Пошли умирать знакомые и ровесники, и Довлатов говорил об этом с каким-то священным ужасом, словно примеряя смерть на себя. В связи со смертью Карла Проффера, издателя «Ардиса», он больше всего удивлялся, что смерть одолела такого физически большого человека. На что я ему сказал, что мухе умирать так же тяжело, как слону. Смерть безобразно равняет всех со всеми.
– Смерть не страшилка, а стращалка, – добавил я, стараясь его утешить, а заодно и себя.

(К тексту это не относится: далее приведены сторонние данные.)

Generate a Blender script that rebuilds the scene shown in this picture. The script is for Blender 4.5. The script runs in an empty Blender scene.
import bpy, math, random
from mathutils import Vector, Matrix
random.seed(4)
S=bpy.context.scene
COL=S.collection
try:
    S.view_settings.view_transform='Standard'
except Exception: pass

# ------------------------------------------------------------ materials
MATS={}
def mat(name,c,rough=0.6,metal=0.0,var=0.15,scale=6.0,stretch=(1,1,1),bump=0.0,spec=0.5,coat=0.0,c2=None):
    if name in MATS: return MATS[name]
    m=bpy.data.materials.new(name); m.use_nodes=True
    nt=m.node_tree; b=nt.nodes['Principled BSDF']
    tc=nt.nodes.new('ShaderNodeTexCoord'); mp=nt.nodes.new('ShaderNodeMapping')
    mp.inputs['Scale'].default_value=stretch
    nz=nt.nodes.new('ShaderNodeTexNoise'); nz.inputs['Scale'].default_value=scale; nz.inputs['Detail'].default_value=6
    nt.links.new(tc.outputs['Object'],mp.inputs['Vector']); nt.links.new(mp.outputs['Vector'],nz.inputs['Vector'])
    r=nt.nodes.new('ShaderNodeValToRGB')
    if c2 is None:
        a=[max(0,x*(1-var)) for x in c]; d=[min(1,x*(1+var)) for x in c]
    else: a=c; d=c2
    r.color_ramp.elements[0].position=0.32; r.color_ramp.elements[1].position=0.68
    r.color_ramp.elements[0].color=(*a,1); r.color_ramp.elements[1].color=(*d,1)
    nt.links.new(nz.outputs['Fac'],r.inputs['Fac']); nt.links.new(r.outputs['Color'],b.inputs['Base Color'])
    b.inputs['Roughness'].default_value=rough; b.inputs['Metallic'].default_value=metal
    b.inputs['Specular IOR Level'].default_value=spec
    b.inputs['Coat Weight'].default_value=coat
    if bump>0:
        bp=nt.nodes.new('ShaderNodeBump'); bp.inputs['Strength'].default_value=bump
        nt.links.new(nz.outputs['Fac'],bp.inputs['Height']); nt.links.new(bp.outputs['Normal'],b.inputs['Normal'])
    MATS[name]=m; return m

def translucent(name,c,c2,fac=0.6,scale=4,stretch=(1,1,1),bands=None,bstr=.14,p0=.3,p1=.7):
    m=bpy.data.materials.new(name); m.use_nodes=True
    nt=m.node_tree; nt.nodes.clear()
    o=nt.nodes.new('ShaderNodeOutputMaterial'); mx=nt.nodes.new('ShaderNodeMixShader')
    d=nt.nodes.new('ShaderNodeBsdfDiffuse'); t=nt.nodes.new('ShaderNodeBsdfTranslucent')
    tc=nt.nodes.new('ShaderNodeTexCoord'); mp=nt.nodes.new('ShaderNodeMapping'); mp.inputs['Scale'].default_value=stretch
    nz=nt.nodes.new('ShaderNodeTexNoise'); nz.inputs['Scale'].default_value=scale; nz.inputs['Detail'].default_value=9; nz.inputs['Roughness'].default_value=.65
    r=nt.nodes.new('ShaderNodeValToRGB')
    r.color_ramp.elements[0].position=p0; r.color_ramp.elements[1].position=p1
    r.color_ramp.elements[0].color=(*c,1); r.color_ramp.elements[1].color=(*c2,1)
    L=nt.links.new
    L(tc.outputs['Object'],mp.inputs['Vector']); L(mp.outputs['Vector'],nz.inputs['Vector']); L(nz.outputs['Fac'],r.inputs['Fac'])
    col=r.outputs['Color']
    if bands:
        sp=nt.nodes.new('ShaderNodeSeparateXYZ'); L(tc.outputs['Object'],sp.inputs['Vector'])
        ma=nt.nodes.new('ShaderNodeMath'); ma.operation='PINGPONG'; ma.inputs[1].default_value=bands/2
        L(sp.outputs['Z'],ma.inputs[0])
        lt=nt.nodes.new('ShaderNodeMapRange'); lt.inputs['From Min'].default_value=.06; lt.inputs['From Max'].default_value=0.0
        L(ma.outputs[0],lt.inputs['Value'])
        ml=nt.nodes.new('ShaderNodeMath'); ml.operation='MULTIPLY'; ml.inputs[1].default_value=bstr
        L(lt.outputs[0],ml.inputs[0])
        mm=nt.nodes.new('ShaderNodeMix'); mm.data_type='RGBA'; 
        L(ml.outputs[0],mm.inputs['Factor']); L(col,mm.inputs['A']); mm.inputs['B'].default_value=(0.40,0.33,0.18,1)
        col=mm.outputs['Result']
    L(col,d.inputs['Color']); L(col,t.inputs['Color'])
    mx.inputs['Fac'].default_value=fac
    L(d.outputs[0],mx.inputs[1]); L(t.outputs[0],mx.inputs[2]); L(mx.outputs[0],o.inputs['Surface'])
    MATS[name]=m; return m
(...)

Сережа как-то странно на меня глянул и продолжал пугать. Я бы заподозрил в нем садистические наклонности, если бы это не был чистейшей воды мазохизм. Садомазохизм? Довлатов чувствовал дыхание смерти у себя за спиной – это уж точно, что смерть не застала его врасплох.
Когда умер наш с Леной друг и переводчик Гай Дэниелс, Довлатов странно как-то на нее отреагировал: «Умирают нужные люди». Было это уже после смерти Карла Проффера, который издавал в своем «Ардисе» Сережу. Самоубился общий знакомый Яша Виньковецкий – и Довлатов рассказывал такие натуралистические подробности, словно сам присутствовал, когда тот повесился. Был уверен, что переживет сердечника Бродского и даже планировал выпустить о нем посмертную книжку – и ему было о чем рассказать, а вышло наоборот: Бродский сочинил о нем путаный мемуар.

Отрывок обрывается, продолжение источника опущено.